A Novel Approach to Training

There was a local “drunkard” that we dealt with on a regular basis. He had lost a foot at some time in the past, so he was in a wheelchair. We will call him Jacob. Nearly every time we saw Jacob, he was completely intoxicated, usually unable to even push his wheelchair forward. Unfortunately, we often had to take him to jail for drunk in public because he was just too far gone. There, he would sober up and be released without charges (time served, we called it) and he would return home near the campus by light rail.

At one point in my career, I was a training officer, and I had been assigned a police officer trainee who was at serious risk of failing out of training. One of his trademarks was that when the training officers would get fed up with his inability to make a decision and intervene, he would get frustrated and say, “But I was just about to do that.” So I began carrying a paperback book with me.

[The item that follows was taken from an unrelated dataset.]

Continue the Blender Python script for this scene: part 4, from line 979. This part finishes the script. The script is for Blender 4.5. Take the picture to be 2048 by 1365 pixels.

We responded to a call of an intoxicated person in the quad and when we arrived, it was Jacob. Jacob was unable to speak coherently and was in no condition to be on his own. The trainee began trying to interview Jacob, but Jacob wasn’t listening, he started to wheel away. The trainee began following Jacob around the quad, because Jacob was only going in circles. The trainee finally applied to brakes to Jacob’s wheelchair so that he couldn’t go anywhere. But now, the trainee didn’t know what to do with him. He didn’t know how to take a wheelchair bound man to jail or even place him in custody, although he was already technically detained. I started reading my book and forty-five minutes later, the trainee finally lost his cool and began screaming at Jacob, saying some very unkind things about drunks and transients.

I intervened. I explained to the trainee how to arrest a person in a wheelchair, to ask for another officer so that we could carefully and safely place him in the back of the car, load the wheelchair into the trunk, because the jail would take care of that, and not to shout at the suspect because the trainee was angry that he didn’t know what to do. We booked Jacob into county jail for drunk in public, but after that, I always had a paperback ready in my gear.